Malgré cette dynamique, le financement du secteur agricole reste très marginal à l’échelle mondiale, ne représentant que 5 % du total des flux de développement. Historiquement, l’agriculture en Afrique souffre d’un sous-investissement chronique, en dépit de son rôle central dans les économies locales. Cette situation est aggravée par les effets du changement climatique, les conflits récurrents dans certaines régions et la faiblesse des politiques publiques nationales dans le secteur.
Le rapport de la FAO met également en lumière un paradoxe : alors que les petites et moyennes entreprises (PME) agricoles sont des acteurs clés de la production et de la transformation sur le continent, elles peinent encore à accéder aux financements. Sur les 90 milliards de dollars nécessaires à leurs activités en Afrique subsaharienne, seuls 15,5 milliards sont disponibles via les canaux formels, soit à peine 20 %. Ce déficit structurel freine leur développement et limite les effets d’entraînement du secteur sur l’emploi et la sécurité alimentaire.
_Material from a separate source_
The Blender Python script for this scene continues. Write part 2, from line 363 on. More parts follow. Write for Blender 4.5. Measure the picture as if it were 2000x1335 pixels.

Les rares financements disponibles proviennent en majorité de banques commerciales, qui privilégient les entreprises les plus solides : celles disposant d’un historique bancaire, d’une rentabilité prouvée et d’une gestion formalisée. Les jeunes entreprises, souvent rurales et informelles, sont ainsi exclues. Pour la FAO, une stratégie durable passe par un élargissement de l’offre de financement, via des instruments plus souples, des partenariats public-privé et une implication accrue des États africains.